Friday, April 9, 2010

Waiting and Praying

If you know what the picture to the right is, then you probably have done some caving, or you know a family member who worked in the mines.

In the old days this type of carbide lamp was used on a hat. Water was put in the top portion, and carbide was held in another part of the lamp. The water dripping caused a chemical reaction, a gas was formed, and a striker ignited it for light.

I saw my lamp in the wood shop yesterday, and then thought of the miners dead and trapped in West Virginia. I know that you will join me in prayers for them and their families. As of today they have checked one safe place without finding the remaining miners, and are drilling another shaft to insert a camera.

My heart goes out to the families, and my prayers are for their comfort and that more lives will be saved.
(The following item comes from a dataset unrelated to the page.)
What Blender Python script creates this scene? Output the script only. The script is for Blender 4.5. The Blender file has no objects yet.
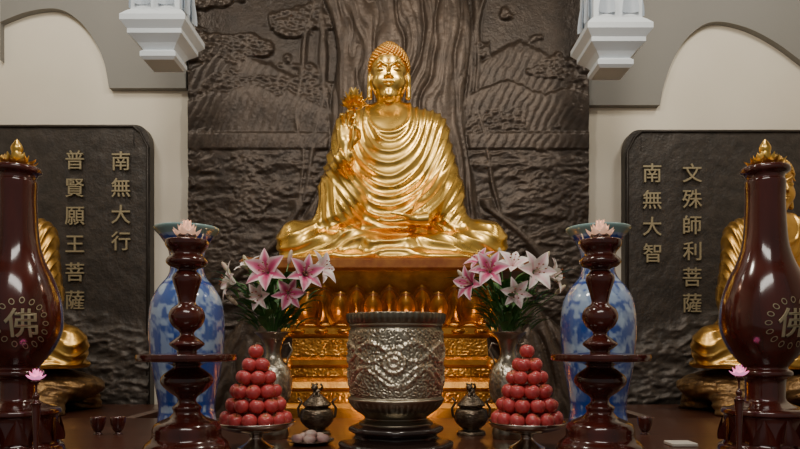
import bpy, math, random
import numpy as np
from mathutils import Vector, Matrix
random.seed(7); RNG=np.random.RandomState(5)
F=650.0; CH=1.5; HZ=345.0
def W(u,v,Y): return np.array([(u-400)*Y/F, Y, CH+(HZ-v)*Y/F])
scene=bpy.context.scene
# ------------------------------------------------------------ noise
TAB=[RNG.rand(256,256) for _ in range(6)]
def vnoise(x,y,s=0):
    T=TAB[s%6]; xi=np.floor(x).astype(int); yi=np.floor(y).astype(int)
    fx=x-xi; fy=y-yi; fx=fx*fx*(3-2*fx); fy=fy*fy*(3-2*fy)
    a=T[xi%256,yi%256]; b=T[(xi+1)%256,yi%256]; c=T[xi%256,(yi+1)%256]; d=T[(xi+1)%256,(yi+1)%256]
    return (a*(1-fx)+b*fx)*(1-fy)+(c*(1-fx)+d*fx)*fy
def fbm(x,y,o=4,s=0):
    r=0;a=.5;n=0
    for i in range(o):
        r=r+a*vnoise(x*2**i+17*i,y*2**i+31*i,s+i); n+=a; a*=.5
    return r/n
def worley(x,y,s=0):
    xi=np.floor(x).astype(int); yi=np.floor(y).astype(int); best=np.full(x.shape,9.0)
    A=TAB[s%6];B=TAB[(s+1)%6]
    for i in(-1,0,1):
        for j in(-1,0,1):
            px=xi+i+A[(xi+i)%256,(yi+j)%256]; py=yi+j+B[(xi+i)%256,(yi+j)%256]
            best=np.minimum(best,np.hypot(px-x,py-y))
    return best
def sstep(a,b,x):
    t=np.clip((x-a)/(b-a),0,1); return t*t*(3-2*t)
# ------------------------------------------------------------ materials
def mat(name,col,rough=.5,metal=0,bump=None,col2=None,nscale=5,attr=False,emit=None,coat=0,trans=0,wave=None,rough2=None,spec=None):
    m=bpy.data.materials.new(name); m.use_nodes=True; nt=m.node_tree; N=nt.nodes; L=nt.links
    b=N['Principled BSDF']; b.inputs['Roughness'].default_value=rough; b.inputs['Metallic'].default_value=metal
    b.inputs['Coat Weight'].default_value=coat; b.inputs['Coat Roughness'].default_value=.08
    b.inputs['Transmission Weight'].default_value=trans
    if spec is not None: b.inputs['Specular IOR Level'].default_value=spec
    tc=N.new('ShaderNodeTexCoord')
    base=None
    rgb=N.new('ShaderNodeRGB'); rgb.outputs[0].default_value=(*col,1); base=rgb.outputs[0]
    nz=N.new('ShaderNodeTexNoise'); nz.inputs['Scale'].default_value=nscale; nz.inputs['Detail'].default_value=6
    L.new(tc.outputs['Object'],nz.inputs['Vector'])
    if wave:
        mp=N.new('ShaderNodeMapping'); mp.inputs['Scale'].default_value=wave; L.new(tc.outputs['Object'],mp.inputs['Vector']); L.new(mp.outputs[0],nz.inputs['Vector'])
    if col2:
        cr=N.new('ShaderNodeValToRGB'); cr.color_ramp.elements[0].position=.36; cr.color_ramp.elements[1].position=.66
        cr.color_ramp.elements[0].color=(*col,1); cr.color_ramp.elements[1].color=(*col2,1)
        L.new(nz.outputs[0],cr.inputs[0]); base=cr.outputs[0]
    if attr:
        at=N.new('ShaderNodeAttribute'); at.attribute_name='Col'
        mx=N.new('ShaderNodeMix'); mx.data_type='RGBA'; mx.blend_type='MULTIPLY'; mx.inputs[0].default_value=1
        L.new(base,mx.inputs[6]); L.new(at.outputs['Color'],mx.inputs[7]); base=mx.outputs[2]
    L.new(base,b.inputs['Base Color'])
    if rough2 is not None:
        mr=N.new('ShaderNodeMapRange'); mr.inputs[1].default_value=.3; mr.inputs[2].default_value=.7
        mr.inputs[3].default_value=rough; mr.inputs[4].default_value=rough2; L.new(nz.outputs[0],mr.inputs[0]); L.new(mr.outputs[0],b.inputs['Roughness'])
    if bump:
        n2=N.new('ShaderNodeTexNoise'); n2.inputs['Scale'].default_value=bump[0]; n2.inputs['Detail'].default_value=4
        L.new(tc.outputs['Object'],n2.inputs['Vector'])
        bp=N.new('ShaderNodeBump'); bp.inputs['Strength'].default_value=bump[1]; bp.inputs['Distance'].default_value=.01
        L.new(n2.outputs[0],bp.inputs['Height']); L.new(bp.outputs[0],b.inputs['Normal'])
    if emit:
        b.inputs['Emission Color'].default_value=(*emit[0],1); b.inputs['Emission Strength'].default_value=emit[1]
    return m
GOLD=mat('polished_gold',(.88,.54,.115),.25,1,bump=(28,.08),col2=(.95,.62,.16),nscale=6,rough2=.33)
GOLDSKIN=mat('gold_skin',(.93,.61,.16),.28,1,bump=(40,.03))
HAIR=mat('gilded_hair',(.84,.44,.10),.38,1)
THRONE=mat('gilded_throne',(.74,.36,.075),.32,.9,bump=(60,.25),col2=(.48,.20,.04),nscale=9)
THRONEDK=mat('throne_red_lacquer',(.28,.09,.03),.3,.5,col2=(.40,.16,.04),nscale=12)
SIDEGOLD=mat('side_statue_gold',(.62,.35,.085),.32,1,bump=(30,.15),col2=(.74,.44,.12),nscale=5)
BEAST=mat('aged_bronze_gilt',(.34,.20,.08),.42,.8,bump=(35,.8),col2=(.14,.08,.04),nscale=12)
RELIEF=mat('dark_bronze_relief',(.072,.051,.038),.42,.45,bump=(45,.4),attr=True,col2=(.046,.033,.025),nscale=7)
SLAB=mat('dark_slate_relief',(.070,.057,.048),.48,.3,bump=(40,.6),attr=True,col2=(.046,.039,.034),nscale=10)
FRAME=mat('panel_frame',(.034,.027,.023),.4,.4)
LETTER=mat('letter_gilt',(.38,.32,.20),.5,.5)
PLASTER=mat('cream_plaster',(.76,.69,.57),.85,0,bump=(60,.08),col2=(.80,.73,.61),nscale=1.5)
SHADEGREY=mat('shadow_grey',(.235,.225,.205),.85,0,bump=(60,.08))  # shadow tone on the wall around the arches, put in as colour
WHITE=mat('white_paint',(.68,.74,.80),.5,0)
WHITE2=mat('white_paint_ornament',(.42,.48,.56),.5,0)
CEIL=mat('ceiling_paint',(.35,.33,.3),.9)
FLOORM=mat('floor_stone',(.10,.08,.07),.4,0,col2=(.16,.13,.11),nscale=2)
WOOD=mat('red_lacquer_wood',(.085,.014,.009),.16,0,col2=(.05,.009,.006),nscale=3,coat=.6,wave=(4,4,.7))
DKWOOD=mat('dark_wood',(.06,.02,.013),.3,0,col2=(.10,.035,.02),nscale=3,coat=.2,wave=(.6,6,6))
BLACKWOOD=mat('black_wood',(.022,.012,.010),.25,0,coat=.4)
URN=mat('aged_silver_bronze',(.78,.70,.55),.28,.95,attr=True,bump=(90,.2))
DKBRONZE=mat('dark_bronze',(.18,.14,.10),.35,.9,attr=True,bump=(80,.3))
SILVER=mat('silver_plate',(.62,.56,.50),.22,1)
PORC=mat('porcelain',(1,1,1),.12,0,attr=True,coat=.5)
APPLE=mat('apple_skin',(1,1,1),.3,0,attr=True,coat=.15)
STEMM=mat('brown_stem',(.10,.05,.02),.7)
LILY=mat('lily_petal',(1,1,1),.5,0,attr=True)
LEAF=mat('leaf_green',(.05,.15,.035),.45,0,col2=(.09,.23,.06),nscale=15)
BUD=mat('lily_bud',(.45,.50,.25),.5,0,col2=(.65,.4,.38),nscale=12)
ANTHER=mat('anther',(.25,.07,.02),.7)
GLASS=mat('amber_glass_lotus',(.85,.60,.48),.1,0,emit=((1,.52,.32),.45),coat=.5)
PINKG=mat('pink_glass_lotus',(.95,.35,.6),.15,0,emit=((1,.3,.6),1.0),coat=.5)
CREAMY=mat('pastry_cream',(.60,.46,.40),.5,0,col2=(.42,.22,.22),nscale=20)
PAPER=mat('paper',(.6,.56,.5),.7)
ORANGEW=mat('orange_wood',(.38,.13,.03),.35,0,col2=(.28,.09,.02),nscale=6,coat=.2)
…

You may have read this poem before, but I think it is appropriate for today and this time.

Hard Lessons

Daddy said the first day on the job you learn the rules.

If your lunch bucket gets left topside you’re out of luck
unless the next team brings it down, and if the roof starts
to fall, YOU RUN. You run like Billy-be-damned for daylight.
You don’t stop for nothin.

You run like the devil hisself is breathing that cold, damp,
black air down your neck. You run for the shaft
or the outside as fast as you can.

If you ain’t used up all your luck and you make it to daylight
then you can turn around and look who’s behind you, then
you wait for the count and see who’s not.

That day the bell-rock almost got Daddy, blowed his hat off,
he come home after the siren, stood in the door of our house
on the Big Sandy, white eyes staring from his black face.

Then he come over to me and slapped me hard.
I could see the tears makin creeks on his cheeks,
and he pointed his finger at me and whispered,
”Dammit Boy, you ain’t never goin in a mine.”

Robert W. Kimsey

1 comment:

  1. This poem reminds me of my Daddy. He worked in the mines before unions and even mining timbers to hold up roofs. He crawled and dug with a pick. He said one time he went 9 mos. and didn't see daylight. He went in the mines before sun up and stayed in til after nightfall. It was during the depression.. He looked older then (in his 20's) then he did when I knew him in his 60's.